* begin *

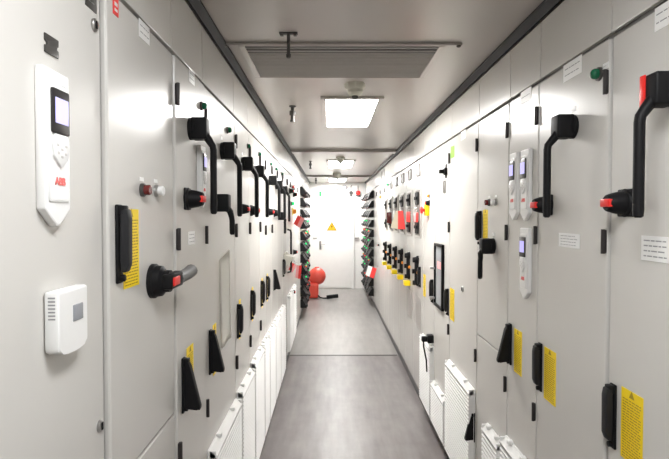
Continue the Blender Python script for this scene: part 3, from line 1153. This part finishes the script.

* end *
* begin *

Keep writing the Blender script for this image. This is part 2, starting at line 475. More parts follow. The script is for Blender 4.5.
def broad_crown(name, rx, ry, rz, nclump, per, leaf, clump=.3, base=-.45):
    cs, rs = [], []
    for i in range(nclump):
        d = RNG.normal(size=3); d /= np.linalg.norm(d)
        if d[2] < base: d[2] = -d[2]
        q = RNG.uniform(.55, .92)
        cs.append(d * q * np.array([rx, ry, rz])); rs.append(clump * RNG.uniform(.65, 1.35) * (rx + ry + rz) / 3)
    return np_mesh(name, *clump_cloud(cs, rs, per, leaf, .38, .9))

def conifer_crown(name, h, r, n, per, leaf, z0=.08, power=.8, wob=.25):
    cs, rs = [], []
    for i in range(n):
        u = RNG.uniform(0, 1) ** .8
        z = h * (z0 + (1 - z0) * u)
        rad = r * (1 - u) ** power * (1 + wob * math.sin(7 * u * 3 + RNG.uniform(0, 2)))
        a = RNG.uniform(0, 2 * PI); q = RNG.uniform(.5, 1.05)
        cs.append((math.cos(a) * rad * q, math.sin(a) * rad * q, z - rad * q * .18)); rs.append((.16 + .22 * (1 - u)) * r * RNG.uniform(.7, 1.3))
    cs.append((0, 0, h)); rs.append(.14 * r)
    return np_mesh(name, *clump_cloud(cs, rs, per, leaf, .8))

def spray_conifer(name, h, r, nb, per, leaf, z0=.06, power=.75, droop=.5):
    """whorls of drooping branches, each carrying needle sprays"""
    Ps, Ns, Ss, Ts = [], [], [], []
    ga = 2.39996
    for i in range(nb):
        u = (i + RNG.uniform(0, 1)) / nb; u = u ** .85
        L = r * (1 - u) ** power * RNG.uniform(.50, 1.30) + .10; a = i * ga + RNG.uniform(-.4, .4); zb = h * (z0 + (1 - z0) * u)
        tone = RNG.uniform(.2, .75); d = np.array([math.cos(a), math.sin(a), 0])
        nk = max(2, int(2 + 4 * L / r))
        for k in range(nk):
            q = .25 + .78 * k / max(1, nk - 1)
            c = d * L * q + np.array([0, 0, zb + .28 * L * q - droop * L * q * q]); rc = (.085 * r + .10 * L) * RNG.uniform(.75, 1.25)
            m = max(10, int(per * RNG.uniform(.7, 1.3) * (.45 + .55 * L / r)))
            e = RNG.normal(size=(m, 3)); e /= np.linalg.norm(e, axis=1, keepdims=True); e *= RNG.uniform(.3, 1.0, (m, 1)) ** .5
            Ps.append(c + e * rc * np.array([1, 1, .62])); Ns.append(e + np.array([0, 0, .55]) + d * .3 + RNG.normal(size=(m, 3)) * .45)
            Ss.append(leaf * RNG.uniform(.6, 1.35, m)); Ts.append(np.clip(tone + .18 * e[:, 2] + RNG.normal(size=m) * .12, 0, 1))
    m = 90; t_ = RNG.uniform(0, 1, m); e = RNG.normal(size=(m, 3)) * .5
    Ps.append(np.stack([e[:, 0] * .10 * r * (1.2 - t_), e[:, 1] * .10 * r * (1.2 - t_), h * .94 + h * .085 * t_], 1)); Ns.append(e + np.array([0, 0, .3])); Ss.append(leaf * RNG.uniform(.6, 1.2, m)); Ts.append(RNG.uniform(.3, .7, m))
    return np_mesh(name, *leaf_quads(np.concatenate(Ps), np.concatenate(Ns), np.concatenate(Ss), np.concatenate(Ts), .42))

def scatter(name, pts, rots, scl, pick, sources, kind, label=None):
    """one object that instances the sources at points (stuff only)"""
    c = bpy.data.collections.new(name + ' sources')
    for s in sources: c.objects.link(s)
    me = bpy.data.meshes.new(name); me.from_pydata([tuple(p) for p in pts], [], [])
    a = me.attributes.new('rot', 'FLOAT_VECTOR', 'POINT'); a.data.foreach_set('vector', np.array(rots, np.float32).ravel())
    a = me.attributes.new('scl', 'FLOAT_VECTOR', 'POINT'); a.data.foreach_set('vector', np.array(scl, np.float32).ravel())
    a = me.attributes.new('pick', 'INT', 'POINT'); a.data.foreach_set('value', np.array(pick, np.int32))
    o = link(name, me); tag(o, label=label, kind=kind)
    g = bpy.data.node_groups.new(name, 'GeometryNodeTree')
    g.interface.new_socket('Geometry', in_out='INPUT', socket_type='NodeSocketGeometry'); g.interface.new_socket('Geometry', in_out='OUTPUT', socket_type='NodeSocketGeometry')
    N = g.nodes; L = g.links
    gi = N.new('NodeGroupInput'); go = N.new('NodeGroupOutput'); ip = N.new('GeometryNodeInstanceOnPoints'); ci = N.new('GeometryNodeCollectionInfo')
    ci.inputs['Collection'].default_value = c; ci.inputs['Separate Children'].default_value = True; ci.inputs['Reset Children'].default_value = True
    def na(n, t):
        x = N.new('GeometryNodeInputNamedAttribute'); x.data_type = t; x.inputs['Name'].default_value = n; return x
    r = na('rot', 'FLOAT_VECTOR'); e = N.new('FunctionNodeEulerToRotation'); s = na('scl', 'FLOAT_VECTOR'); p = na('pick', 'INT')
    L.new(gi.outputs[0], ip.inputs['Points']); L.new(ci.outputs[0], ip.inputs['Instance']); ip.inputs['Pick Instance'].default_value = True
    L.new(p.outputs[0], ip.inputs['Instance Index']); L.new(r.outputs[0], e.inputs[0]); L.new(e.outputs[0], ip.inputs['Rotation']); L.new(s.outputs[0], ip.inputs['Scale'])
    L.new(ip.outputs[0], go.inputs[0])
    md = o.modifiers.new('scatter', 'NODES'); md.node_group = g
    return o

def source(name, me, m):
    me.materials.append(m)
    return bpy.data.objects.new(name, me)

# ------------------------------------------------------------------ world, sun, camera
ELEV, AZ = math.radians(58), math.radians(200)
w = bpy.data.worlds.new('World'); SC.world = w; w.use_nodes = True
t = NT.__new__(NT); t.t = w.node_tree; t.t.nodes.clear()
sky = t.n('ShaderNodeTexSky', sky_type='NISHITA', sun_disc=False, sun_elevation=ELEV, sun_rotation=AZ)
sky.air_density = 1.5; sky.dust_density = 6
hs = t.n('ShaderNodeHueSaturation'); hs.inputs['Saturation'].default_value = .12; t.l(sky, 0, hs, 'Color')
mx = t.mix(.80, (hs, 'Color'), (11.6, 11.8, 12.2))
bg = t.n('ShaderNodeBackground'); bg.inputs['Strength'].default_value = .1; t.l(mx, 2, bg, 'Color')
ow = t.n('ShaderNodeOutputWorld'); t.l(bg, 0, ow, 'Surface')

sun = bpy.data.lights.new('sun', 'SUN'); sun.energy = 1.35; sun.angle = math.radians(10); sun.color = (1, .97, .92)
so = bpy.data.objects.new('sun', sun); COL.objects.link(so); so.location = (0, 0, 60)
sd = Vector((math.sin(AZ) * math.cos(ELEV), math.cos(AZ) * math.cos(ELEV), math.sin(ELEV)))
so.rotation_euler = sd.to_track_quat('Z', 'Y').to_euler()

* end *

• **Given request**: Starting with the line with "Keep writing the" and ending with the line with "return np_mesh(name, *clump_cloud(cs, rs, per, leaf, .8))", extract every line exactly and nothing outside that span.

• **Response**:
Keep writing the Blender script for this image. This is part 2, starting at line 475. More parts follow. The script is for Blender 4.5.
def broad_crown(name, rx, ry, rz, nclump, per, leaf, clump=.3, base=-.45):
    cs, rs = [], []
    for i in range(nclump):
        d = RNG.normal(size=3); d /= np.linalg.norm(d)
        if d[2] < base: d[2] = -d[2]
        q = RNG.uniform(.55, .92)
        cs.append(d * q * np.array([rx, ry, rz])); rs.append(clump * RNG.uniform(.65, 1.35) * (rx + ry + rz) / 3)
    return np_mesh(name, *clump_cloud(cs, rs, per, leaf, .38, .9))

def conifer_crown(name, h, r, n, per, leaf, z0=.08, power=.8, wob=.25):
    cs, rs = [], []
    for i in range(n):
        u = RNG.uniform(0, 1) ** .8
        z = h * (z0 + (1 - z0) * u)
        rad = r * (1 - u) ** power * (1 + wob * math.sin(7 * u * 3 + RNG.uniform(0, 2)))
        a = RNG.uniform(0, 2 * PI); q = RNG.uniform(.5, 1.05)
        cs.append((math.cos(a) * rad * q, math.sin(a) * rad * q, z - rad * q * .18)); rs.append((.16 + .22 * (1 - u)) * r * RNG.uniform(.7, 1.3))
    cs.append((0, 0, h)); rs.append(.14 * r)
    return np_mesh(name, *clump_cloud(cs, rs, per, leaf, .8))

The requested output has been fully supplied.